## START

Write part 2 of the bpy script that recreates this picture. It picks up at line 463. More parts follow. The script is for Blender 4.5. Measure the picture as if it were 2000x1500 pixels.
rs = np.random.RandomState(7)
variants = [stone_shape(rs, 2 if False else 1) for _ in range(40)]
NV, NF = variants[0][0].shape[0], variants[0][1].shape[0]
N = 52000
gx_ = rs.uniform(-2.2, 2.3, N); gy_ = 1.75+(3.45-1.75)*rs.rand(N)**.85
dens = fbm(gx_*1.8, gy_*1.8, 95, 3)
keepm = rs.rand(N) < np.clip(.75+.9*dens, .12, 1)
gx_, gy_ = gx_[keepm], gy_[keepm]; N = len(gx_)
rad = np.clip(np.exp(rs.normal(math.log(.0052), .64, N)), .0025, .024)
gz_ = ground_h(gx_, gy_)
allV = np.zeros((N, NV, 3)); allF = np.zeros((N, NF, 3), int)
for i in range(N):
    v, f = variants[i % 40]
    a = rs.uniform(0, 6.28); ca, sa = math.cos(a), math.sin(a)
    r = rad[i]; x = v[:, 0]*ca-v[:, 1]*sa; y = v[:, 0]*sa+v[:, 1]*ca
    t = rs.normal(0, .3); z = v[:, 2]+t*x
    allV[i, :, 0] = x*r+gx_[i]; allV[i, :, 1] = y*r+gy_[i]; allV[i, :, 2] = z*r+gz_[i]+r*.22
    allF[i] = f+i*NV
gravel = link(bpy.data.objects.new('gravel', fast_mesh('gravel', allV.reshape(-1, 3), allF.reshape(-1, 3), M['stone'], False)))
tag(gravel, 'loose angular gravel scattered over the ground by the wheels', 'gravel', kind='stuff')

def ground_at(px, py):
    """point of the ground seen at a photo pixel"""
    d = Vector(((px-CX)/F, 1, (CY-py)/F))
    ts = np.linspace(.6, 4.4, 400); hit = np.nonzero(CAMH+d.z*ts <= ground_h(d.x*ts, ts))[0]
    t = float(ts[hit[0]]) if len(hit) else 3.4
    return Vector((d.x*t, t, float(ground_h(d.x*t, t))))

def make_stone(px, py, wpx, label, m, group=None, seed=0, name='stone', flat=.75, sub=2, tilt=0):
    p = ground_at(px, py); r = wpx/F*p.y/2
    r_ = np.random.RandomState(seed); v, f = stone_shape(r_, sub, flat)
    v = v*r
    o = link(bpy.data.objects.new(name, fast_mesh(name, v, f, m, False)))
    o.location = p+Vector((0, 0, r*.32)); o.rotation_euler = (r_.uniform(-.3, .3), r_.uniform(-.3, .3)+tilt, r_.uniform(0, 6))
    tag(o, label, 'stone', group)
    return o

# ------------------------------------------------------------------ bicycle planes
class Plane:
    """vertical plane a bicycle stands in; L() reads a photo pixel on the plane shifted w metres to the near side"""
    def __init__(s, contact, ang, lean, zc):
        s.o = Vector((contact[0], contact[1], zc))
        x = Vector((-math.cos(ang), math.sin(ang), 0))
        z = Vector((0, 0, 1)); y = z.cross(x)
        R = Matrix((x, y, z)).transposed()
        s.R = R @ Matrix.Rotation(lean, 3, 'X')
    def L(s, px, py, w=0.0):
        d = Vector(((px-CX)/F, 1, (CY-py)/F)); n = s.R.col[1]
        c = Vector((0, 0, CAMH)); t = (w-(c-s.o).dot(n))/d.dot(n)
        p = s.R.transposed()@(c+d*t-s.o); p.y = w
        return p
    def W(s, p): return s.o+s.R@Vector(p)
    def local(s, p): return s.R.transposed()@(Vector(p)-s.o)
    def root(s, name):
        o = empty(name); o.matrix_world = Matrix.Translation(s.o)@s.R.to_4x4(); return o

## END

Set down the listing above in full, please, exactly as it appears.

Write part 2 of the bpy script that recreates this picture. It picks up at line 463. More parts follow. The script is for Blender 4.5. Measure the picture as if it were 2000x1500 pixels.
rs = np.random.RandomState(7)
variants = [stone_shape(rs, 2 if False else 1) for _ in range(40)]
NV, NF = variants[0][0].shape[0], variants[0][1].shape[0]
N = 52000
gx_ = rs.uniform(-2.2, 2.3, N); gy_ = 1.75+(3.45-1.75)*rs.rand(N)**.85
dens = fbm(gx_*1.8, gy_*1.8, 95, 3)
keepm = rs.rand(N) < np.clip(.75+.9*dens, .12, 1)
gx_, gy_ = gx_[keepm], gy_[keepm]; N = len(gx_)
rad = np.clip(np.exp(rs.normal(math.log(.0052), .64, N)), .0025, .024)
gz_ = ground_h(gx_, gy_)
allV = np.zeros((N, NV, 3)); allF = np.zeros((N, NF, 3), int)
for i in range(N):
    v, f = variants[i % 40]
    a = rs.uniform(0, 6.28); ca, sa = math.cos(a), math.sin(a)
    r = rad[i]; x = v[:, 0]*ca-v[:, 1]*sa; y = v[:, 0]*sa+v[:, 1]*ca
    t = rs.normal(0, .3); z = v[:, 2]+t*x
    allV[i, :, 0] = x*r+gx_[i]; allV[i, :, 1] = y*r+gy_[i]; allV[i, :, 2] = z*r+gz_[i]+r*.22
    allF[i] = f+i*NV
gravel = link(bpy.data.objects.new('gravel', fast_mesh('gravel', allV.reshape(-1, 3), allF.reshape(-1, 3), M['stone'], False)))
tag(gravel, 'loose angular gravel scattered over the ground by the wheels', 'gravel', kind='stuff')

def ground_at(px, py):
    """point of the ground seen at a photo pixel"""
    d = Vector(((px-CX)/F, 1, (CY-py)/F))
    ts = np.linspace(.6, 4.4, 400); hit = np.nonzero(CAMH+d.z*ts <= ground_h(d.x*ts, ts))[0]
    t = float(ts[hit[0]]) if len(hit) else 3.4
    return Vector((d.x*t, t, float(ground_h(d.x*t, t))))

def make_stone(px, py, wpx, label, m, group=None, seed=0, name='stone', flat=.75, sub=2, tilt=0):
    p = ground_at(px, py); r = wpx/F*p.y/2
    r_ = np.random.RandomState(seed); v, f = stone_shape(r_, sub, flat)
    v = v*r
    o = link(bpy.data.objects.new(name, fast_mesh(name, v, f, m, False)))
    o.location = p+Vector((0, 0, r*.32)); o.rotation_euler = (r_.uniform(-.3, .3), r_.uniform(-.3, .3)+tilt, r_.uniform(0, 6))
    tag(o, label, 'stone', group)
    return o

# ------------------------------------------------------------------ bicycle planes
class Plane:
    """vertical plane a bicycle stands in; L() reads a photo pixel on the plane shifted w metres to the near side"""
    def __init__(s, contact, ang, lean, zc):
        s.o = Vector((contact[0], contact[1], zc))
        x = Vector((-math.cos(ang), math.sin(ang), 0))
        z = Vector((0, 0, 1)); y = z.cross(x)
        R = Matrix((x, y, z)).transposed()
        s.R = R @ Matrix.Rotation(lean, 3, 'X')
    def L(s, px, py, w=0.0):
        d = Vector(((px-CX)/F, 1, (CY-py)/F)); n = s.R.col[1]
        c = Vector((0, 0, CAMH)); t = (w-(c-s.o).dot(n))/d.dot(n)
        p = s.R.transposed()@(c+d*t-s.o); p.y = w
        return p
    def W(s, p): return s.o+s.R@Vector(p)
    def local(s, p): return s.R.transposed()@(Vector(p)-s.o)
    def root(s, name):
        o = empty(name); o.matrix_world = Matrix.Translation(s.o)@s.R.to_4x4(); return o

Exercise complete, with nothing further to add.